How do I backup a virtual machine? (So many questions. So little time. Part 42)

Mike W asks:

“When backing up a virtual machine, what files need to be backed up?”
”Do the virtual servers need to be down for the backup?”
”What considerations need to be made when doing a ‘Disaster Recovery’ of a host server?”

It's always something...Well Mike, you sure do ask a lot of questions.  And I don’t think I can do this very big topic justice with just this one blog response.  So let me give you my thoughts, and hopefully weave in some links to good resources that you can use to learn more about virtual machine backup best practices.  (And I’m sure I’ll leave some awesome method or idea out of this.. so if you readers have other best-practices or helpful hints, please be sure to share them in the comments!)

Good and Cheap – Just copy the virtual machine’s files to another location.  NOTE – in this case the virtual machines DO have to be stopped.  The .VHDs, snapshots, and the machine’s configuration all will need to be copied; and they might not all reside in the same place.  (Check your machine’s settings to find out where they are.) 

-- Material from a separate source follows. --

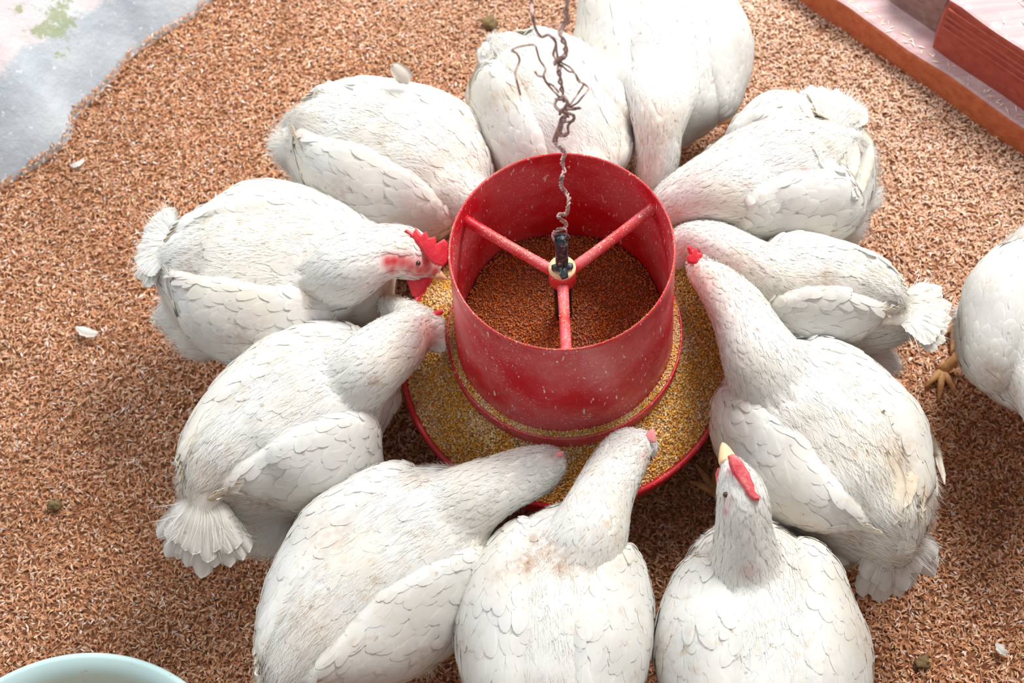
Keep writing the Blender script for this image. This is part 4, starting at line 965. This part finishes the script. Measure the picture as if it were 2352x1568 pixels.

The pros are that this doesn’t cost anything extra.  But the cons are that you have to do this manually (or scripted), and it’s usually ruled out anyway due to the necessity for the machine to be turned off at the time.

An even better method here, as long as your machines are already turned off, is to script and launch an export of the virtual machines.  This will put all of the required files for each virtual machine into one easily restorable (importable) folder.  Ben “Virtual PC Guy” Armstrong describes this process on his blog in two parts: Part 1, and Part 2.

Better (and still Cheap) – Use Windows Server Backup.  This is good because in some cases you can take advantage of Volume Shadow Services and actually back-up a running virtual machine.  (NOTE: You have to register the Microsoft Hyper-V VSS writer with Windows Server Backup.  See this KB article for a description on how to do it.)  Pro: It’s available for no additional cost.  Con: It still may require your machines to be turned off if they’re older non-VSS-aware operating systems.  Note that there are additional requirements, such as the Integration Services being installed and with the backup integration service not disabled, the virtual hard disks be NTFS-formatted basic (not dynamic) disks, and more. 

Here’s a good blog post on the Microsoft Virtualization Team Blog that discusses the backing up of hyper-v virtual machines.

Best (and it will cost you something) – Use System Center 2012 Data Protection Manager, or some other product that specializes in virtualization backup (such as Veeam’s excellent products). 

What are the rest of you using to back up your Hyper-V based virtual machines?